The Shamelessness of Arvind Kejriwal
Arvind Kejriwal is fast turning into an embarrassment of sorts,
even for the supporters of the Aam Aadmi Party (AAP).
“Politics is about drama,” revealed a spokesman of the AAP on a TV
channel. The director of the AAP Natak Company is the actor par excellence, Arvind Kejriwal. Ever since he burst on the Indian political scene as a messiah
against corruption and cronyism, Kejriwal has railed against everyone who did
not agree with him. He has called people names, accused rivals of corruption
without presenting an iota of evidence. And where he had evidence, he did
nothing; recall his dithering in the CWG-Sheila Dixit case where he asked the
BJP to furnish evidence even after he flashed 370 pages of evidence against the
Congress government in Delhi at numerous rallies.
In Varanasi, he lied that he did not have more than Rs500 in his
pocket and that he does not believe in helicopter campaigning like Narendra
Modi and Rahul Gandhi. This is the same person who took a flight back to Delhi
after the campaign ended. And this is the same fraud who pays a monthly rent of
Rs90,000 for his residence (Delhi CM bungalow which he retained after quitting).
Yesterday, he refused to furnish a personal bond of Rs10,000 for
bail in the Nitin Gadkari defamation case. He asked the judge to treat him
differently. The bemused and unmoved judge sent him to Tihar Jail.
AAP activists descended on the Tihar Jail in hordes to protest
against the arrest of their leader; why should they protest against lawful
detention? Their leader was arrested in accordance with the law and given a
chance to seek bail, which he refused.
It is nobody’s guess that AK and his party are doing this to
regain lost ground in Delhi, with an eye on the assembly elections. A little
chastened after receiving a massive drubbing in the recently-held Lok Sabha
elections, AK expressed remorse to the people of Delhi for having quit the
government in haste.
Why did it take him so long to admit to such blunder of a decision?

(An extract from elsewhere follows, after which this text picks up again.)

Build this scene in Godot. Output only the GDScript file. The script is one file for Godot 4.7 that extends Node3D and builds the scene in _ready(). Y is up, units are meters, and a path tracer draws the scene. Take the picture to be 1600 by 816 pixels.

Soon after he quit as Delhi CM, critics and supporters alike asked him the same
question: why did he quit, especially after holding a referendum in Delhi to
seek public opinion on forming a government with the support of the Indian
National Congress? Did he hold a referendum (to seek public approval) to resign
from the Chief Minister’s post?
In response to these pertinent questions, AK said that he quit the
CM’s post because he is a man of principles. So, now that he has said sorry for
having quit abruptly, where are those principles? For Arvind Kejriwal, principles
are matters of convenience; they always have been.
Like in all aspects of life, change is constant in politics. The
truth is that Arvind Kejriwal has morphed from a messiah into a power-hungry
politician, the same kind that he claims to despise and oppose. The sad part is
in this short political journey he has crushed the hopes of millions who believed
in his false messianic zeal to clean the rotten political system.
I am glad that Arvind Kejriwal is being seen today for what he truly
is – a political fraud who is both power-hungry and megalomaniac.